Sweeney and Resnick, JJ., concur. Moyer, C.J., Wright and H. Brown, JJ., concur in judgment only. Holmes, J., dissents.

. See former R.C. 2711.01.

. See R.C. 2711.09.

. Id.

. See R.C. 2711.12.

. See R.C. 2711.13.

. See R.C. 2711.11 (modification and correction) and R.C. 2711.10 (vacating award).

. Appellant claims that the amendment contained the following language:

“If the person insured or we don’t agree on that person’s right to receive any damages or the amount, then upon the written request of either the disagreement will be settled by arbitration. Arbitration will take place under the rules of the American Arbitration Association unless the person insured or we object.

“If either party objects, the following alternative method of arbitration will be used. The person insured will select one arbitrator and we will select another. The two arbitrators will select a third. If they can’t agree on a third arbitrator within 30 days, the judge of the court of record in the county of jurisdiction where arbitration is pending will appoint the third arbitrator. The written decision of any two arbitrators will determine the issues. Regardless of the method of arbitration, any award not exceeding the limits of the financial responsibility law of Ohio will be binding and may be entered as a judgment in a proper court.

“Regardless of the method of arbitration, when any arbitration award exceeds the Financial Responsibility limits of the State of Ohio, either party has a right to trial on all issues in a court of competent jurisdiction. This right must be exercised within 60 days of the award. Costs, including attorney fees, are to be paid by the party incurring them.”

Appellees claim that the amendment provides:

“If the insured person or we don’t agree on that person’s right to receive any damages or the amount, then upon the mutual consent of the insured person and Allstate, the disagreement may be settled by arbitration. The insured person and we must mutually agree to arbitrate the disagreements. If the insured person and we do not agree to arbitrate, then the disagreement will be resolved in a court of competent jurisdiction.

“Unless the insured person or we object, arbitration will take place under the rules of the American Arbitration Association. If either party objects, the following alternative method of arbitration will be used. The insured person will select one arbitrator and we will select another. The two arbitrators will select a third. If they can’t agree on a third arbitrator within 30 days, the judge of the court of record in the county of jurisdiction where arbitration is pending will appoint the third arbitrator. The written decision of any two arbitrators will determine the issues.

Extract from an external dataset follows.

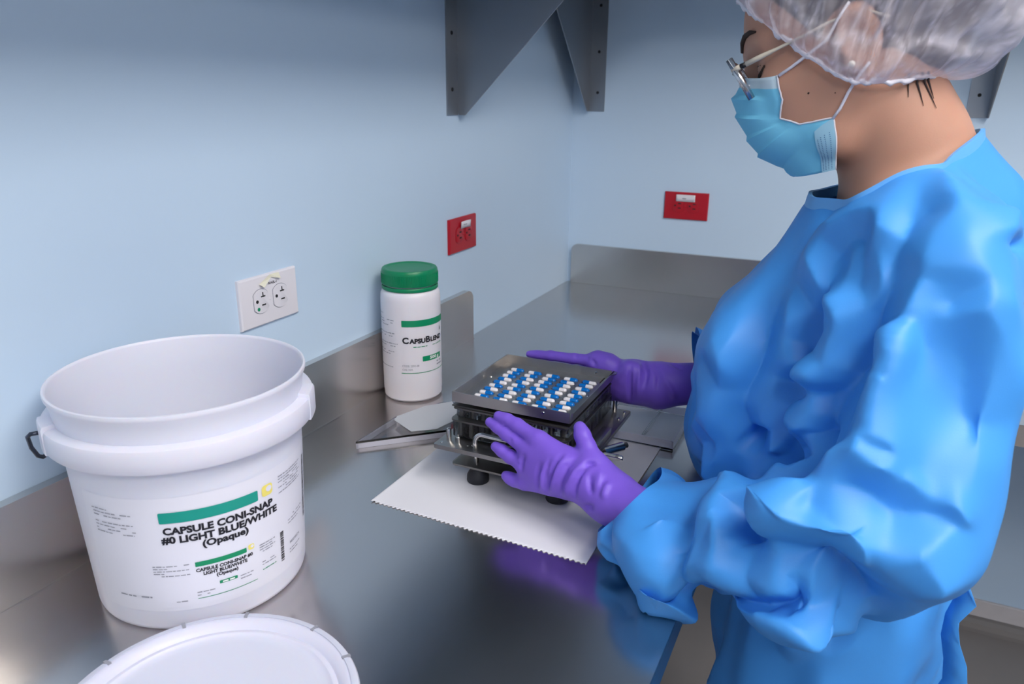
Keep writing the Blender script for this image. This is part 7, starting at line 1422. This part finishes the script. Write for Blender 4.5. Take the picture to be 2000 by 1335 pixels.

“Regardless of the method of arbitration, any award not exceeding the limits of the Financial Responsibility law of Ohio will be binding and may be entered as a judgment in a proper court.

“Regardless of the method of arbitration, when any arbitration award exceeds the Financial Responsibility limits of the State of Ohio, either party has a right to trial on all issues in a court of competent jurisdiction. This right must be exercised within 60 days of the award. Costs, including attorney fees, are to be paid by the party incurring them.”

. We specifically reject appellant’s argument that the Federal Arbitration Act, Section 1 et seq., Title 9, U.S.Code requires a different result. Ohio’s statutory framework for the enforcement and modification of arbitration awards governs the dispute resolution procedure of arbitration in Ohio: See R.C. 2711.01 et seq.